Early LDS church leaders felt more affinity for the cross.  In pioneer Utah, crosses were common in church art, in stain-glass windows, on pulpits, gravestones and quilts.  Brigham Young’s wives and daughters wore crosses on their jewelry.  Crosses appeared on cattle in the Salt Lake Valley as the official LDS Church brand.

In 1916, the Presiding Bishop of the LDS Church proposed to the Salt Lake City Counsel to place a giant cross on top of Ensign Peak as a, way to honor the Mormon pioneers.  But there was opposition from within the ranks of Church leadership who saw the cross as more of a Catholic symbol.  As a result, the proposal was discarded.

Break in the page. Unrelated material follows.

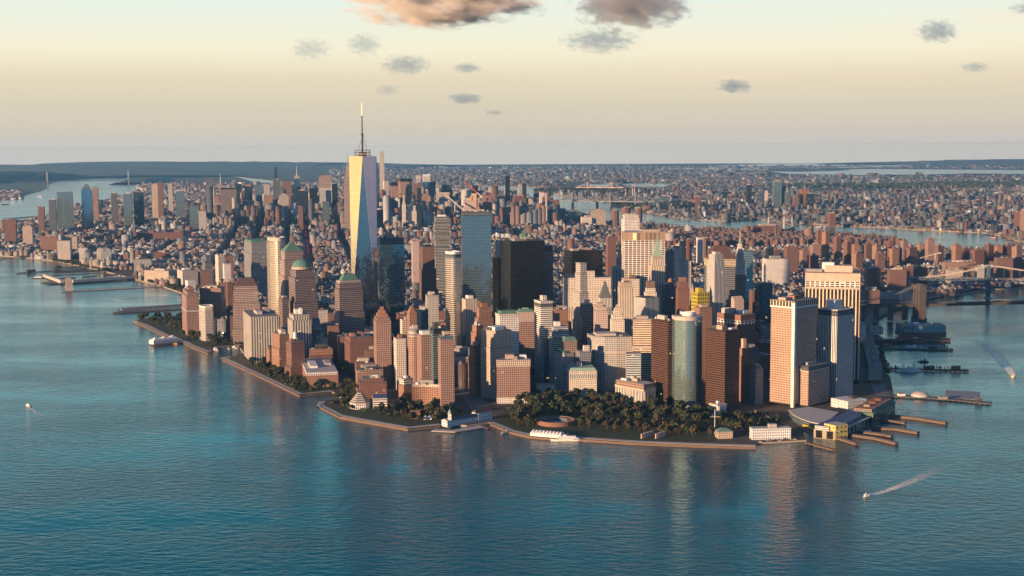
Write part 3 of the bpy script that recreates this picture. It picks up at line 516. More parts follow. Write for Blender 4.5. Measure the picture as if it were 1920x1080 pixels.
S('tan stone tower with vertical piers right of the grey pyramid tower', 1156, 1162, 1187, 530, 2.75, 'cream_strip', phi=5, side=28, tiers=[(.94, 0), (1, .8, 'tan')], top=('pent',))
S('pink tan block with brown roof house behind the vertical pier tower', 1176, 1180, 1199, 524, 2.85, 'cream', phi=5, side=26, top=(('block', .5, .5, 7, 'brown_stone', -.1, 0),))
S('cream tower with a dark brown drum top left of the green spire', 1203, 1208, 1236, 550, 2.62, 'cream', phi=5, side=28, tiers=[(.8, -2), (.93, 1), (1, 4)], top=(('block', .8, .8, 8, 'cream'), ('up', 8, .75), ('block', .95, .95, 13, 'brown_stone')))
S('cream tower with a tall pale green pyramid spire', 1218, 1222, 1247, 486, 2.87, 'cream_strip', phi=5, side=26, tiers=[(.72, -3), (.93, 0), (1, 2)], top=(('rim', 5, 'concrete'), ('up', 2, .92), ('pyr', 32, .16, 'copper_pale'), ('up', 31, .16), ('pyr', 22, .05, 'copper_pale'), ('up', 20, .4), ('spire', .8, 8, 'copper_pale')))
T('huge white gridded slab behind the green spire tower', 1169, 1171, 1247, 436, 2.98, 'grid_white', phi=5, side=35, tiers=[(.06, 0, 'black'), (.93, 0), (1, 0, 'louvre')], roof='roof_pale', top=(('block', .4, .5, 4, 'mech_tan', .2, 0),))
A('pale crinkled apartment tower rising behind the huge white gridded slab', 1169, 1171, 1199, 404, 3.37, 'white', phi=10, side=30, tiers=[(.97, 0), (1, 1.5)], top=(('block', .7, .6, 3, 'concrete'),))
S('gothic cream tower with a slender stepped spire left of the huge white slab', 1152, 1155, 1173, 500, 3.45, 'cream_strip', phi=5, side=20, tiers=[(.5, -6), (1, 0)], top=(('up', 0, .8), ('block', 1, 1, 22, 'cream_strip'), ('up', 22, .75), ('block', .9, .9, 10, 'cream'), ('up', 10, .6), ('pyr', 14, .3, 'mech_tan'), ('up', 13, .3), ('spire', 1, 10, 'mech_tan')))
S('teal roofed classical block below the gothic cream tower', 1146, 1149, 1168, 505, 3.2, 'slabs', phi=5, side=24, roof='copper_pale', top=(('pyr', 6, .6, 'copper_pale'),))
T('office block with lit ribbed front and mirrored dark right side', 1188, 1210, 1236, 560, 2.56, 'slabs', phi=34, roof='roof_dark', top=())
T('gold striped office block with horizontal bands left of the brown slab', 1185, 1188, 1231, 600, 2.42, 'band_gold', phi=-3, side=34, tiers=[(.62, -2), (.64, -2.5, 'concrete'), (1, 0)], roof='roof_pale', top=(('block', .5, .5, 4, 'mech_tan', -.1, .1),))
T('low wing with teal bands at the foot of the gold striped block', 1172, 1174, 1202, 664, 2.38, 'pale_band', phi=-3, side=20, top=(), foot=False)
T('brown bronze slab between the gold striped block and the curved glass tower', 1229, 1253, 1267, 603, 760, 'brown_glass', phi=32, side=46, roof='roof_dark', top=('pent',))
T('curved glass tower with a white stone edge and round crown facing the harbour', 1266, 1269, 1323, 596, 766, 'curve_glass', phi=6, side=34, poly=lambda w, d: [(w / 2, d * .1), (w / 2, d / 2), (-w / 2, d / 2), (-w / 2, -d * .1)] + [(-w * .44 + w * .88 * k / 14, -d * .1 - d * .42 * math.sin(math.pi * (k + .6) / 15.2)) for k in range(15)], tiers=[(.06, .5, 'steel'), (.965, 0), (1, -.6, 'concrete')], roof='roof_pale', top=(('up', 0, .45), ('ring', 4, -4, 'white_paint'), ('up', 3, 1.0), ('ring', 4, 4, 'white_paint')))
T('striped post modern tower under a dark hipped pyramid roof', 1324, 1330, 1379, 487, 2.80, 'white_band', phi=5, side=44, tiers=[(.93, .3, 'grey_band'), (1, -.8, 'band_gold')], top=(('up', 0, .93), ('pyr', 26, .5, 'brown_roof')))
S('slim white stone tower with chamfered crown', 1329, 1340, 1360, 490, 2.69, 'slabs', phi=28, side=26, tiers=[(.3, -3), (.94, 0), (1, 1)], top=(('up', 0, .85), ('block', 1, 1, 12, 'slabs'), ('up', 12, .75), ('block', .8, .8, 5, 'concrete')))
S('art deco tower with a tapering cream crown and gold needle', 1378, 1381, 1398, 500, 2.88, 'tan_dark', phi=5, side=24, tiers=[(.6, -2), (.9, 0), (1, 1, 'cream')], top=(('up', 0, 1.0), ('block', .95, .95, 14, 'cream'), ('up', 14, .85), ('block', .9, .9, 14, 'cream_strip'), ('up', 14, .78), ('pyr', 18, .5, 'cream'), ('up', 18, .45), ('pyr', 8, .3, 'copper_pale'), ('up', 8, .3), ('spire', 1, 24, 'gold')))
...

The real roots of opposition to the cross took hold in the 1930’s, when Utah’s Roman Catholic Church became more concentrated and powerful in the community.

In 1957, LDS Church President David O. McKay established the no-cross policy.

From that day forward, Mormons look negatively on anyone wearing a cross.  It makes them feel uncomfortable, even offended.

Mormons believe that the scars of the Lord’s crucifixion, is how Christ identified Himself to those in ancient Israel and, according to the Book of Mormon, in ancient America.  If Christ so openly displayed the marks of the cross, perhaps Mormons should be more open to what the cross represents.

But even though anti-Catholic feelings have subsided, Mormons as, a whole still do not use the cross as an outward symbol of their faith.

In April 2005, President Gordon B. Hinckley spoke in General Conference about the symbol of the cross.  He recognized how other churches view the symbol, and said,

“But for us, the cross is the symbol of the dying Christ, while our message is a declaration of the living Christ.”

  My prayer is that someday, Latter-day Saints will come to understand the significance and meaning of what Christ accomplished for them on that cross.  The cross represents the redemption that Jesus won for us.  There is no salvation without redemption and the cross is where Jesus redeemed us.  The death and resurrection of Jesus Christ is the Gospel message of the Bible.

The word “Gospel” means “Good News”.  Therefore, the symbol of the Good News is the cross!